Advantages and Disadvantages of a Management Career
A career in management can be many things to many people. It is a career that is at once exhilarating, and exhausting. It can be a career with camaraderie with those around you, only to be followed by loneliness when you have to let a colleague go. It is a career that can wield power and provide financial success, and it is a career that can lead to a sense of personal achievement. The ability to manage is an art.
Advantages of a Career in Management
- Annual Salary - One of the first items that most people think of as being the major benefit of a management career is the higher annual salary that a manager earns in comparison to other staff members. It is generally true that a manager will make a significant amount more, which is the result of how the marketplace and an organization value management professionals. But higher salaries go along longer hours of work, stress, fatigue, and the responsibility of decision making.
- Absolute Power - Management also wields absolute power in a company organization that is typically answerable only to company ownership, or the board of directors and shareholders. Successful managers also know that even though they may have the authority, the necessity of having staff cooperation and valuing the team's input and skills is part of the equation in the power structure of an organization.
- Status and Prestige - Throughout history, careers in management have been held in high regard, dating back the historical pecking order between nobility and peasants.

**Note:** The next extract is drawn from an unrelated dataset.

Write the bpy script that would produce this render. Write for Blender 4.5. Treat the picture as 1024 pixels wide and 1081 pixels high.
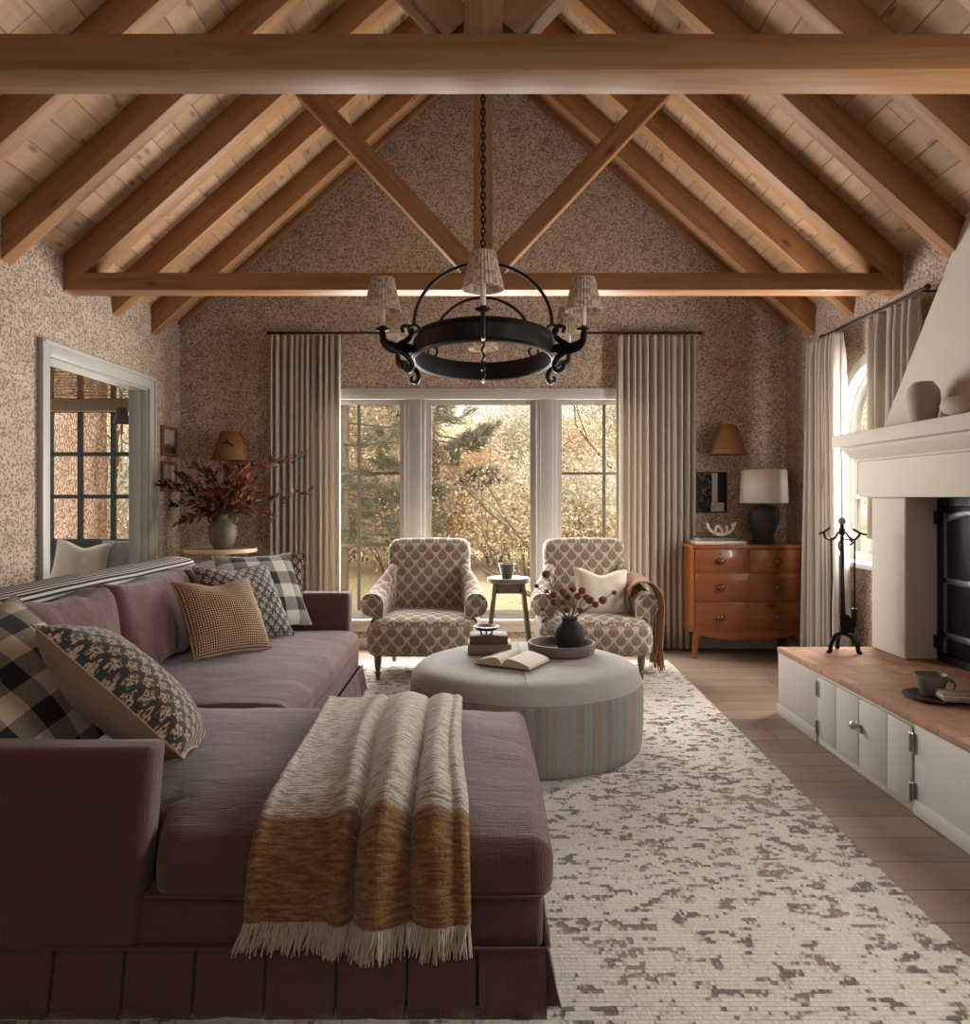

The status and prestige in the modern business era is probably more reflective, however, of who sits closest to the power in an organization, which is management. This is also because careers in management typically require a college
management degree, which may also translate to more status, prestige, and respect.
Sense of Personal Accomplishment
A career in management brings a sense of accomplishment and a sense of purpose. The definition of management is one of leading, in guiding, and working to accomplish a common goal or task. Driving to accomplish something that is tangible is what humans endeavor to do.
Disadvantages of a Career in Management
- Loneliness - The feeling of exhilaration that a manager can feel when winning the big contract also takes the opposite toll when company times are not perceived as being smooth sailing. The title of manager is at the top of the chart, which can be lonely when there is no one to turn to who has equal authority.
- No Immediate Reinforcement - One of the roles of the manager is that of a coach, offering encouragement and empowering the staff in the accomplishment of work. The manager commonly has no coach, or no immediate reinforcement. In other words, no one is encouraging the manager.
- The Buck Stops Here - The old saying “the buck stops here” certainly applies to managers. A successful manager does not blame the office staff but understands the ultimate responsibility for the success of the organization lies in the decisions that he or she made in the process of accomplishing the work at hand.
- Somebody Always Wants Your Job - Office politics are typically played out at management levels, when one manager looks to leap frog the next for the upcoming promotion. It is a management game that has been going on since civilization first began doing business.
- Legal Liabilities - The manager is often the legally and professionally responsible party when a company takes a risk in taking a bank loan or signing off on a decision to launch a new and expensive promotional campaign.
- Financial Restrictions - Although managers have the authority to make many of the decisions with respect to accomplishing work they are often not granted authority in deciding what the fiscal budget will be to accomplish the work. It can be a frustrating dilemma for a manager who must carry out the work without out a voice in setting the budget.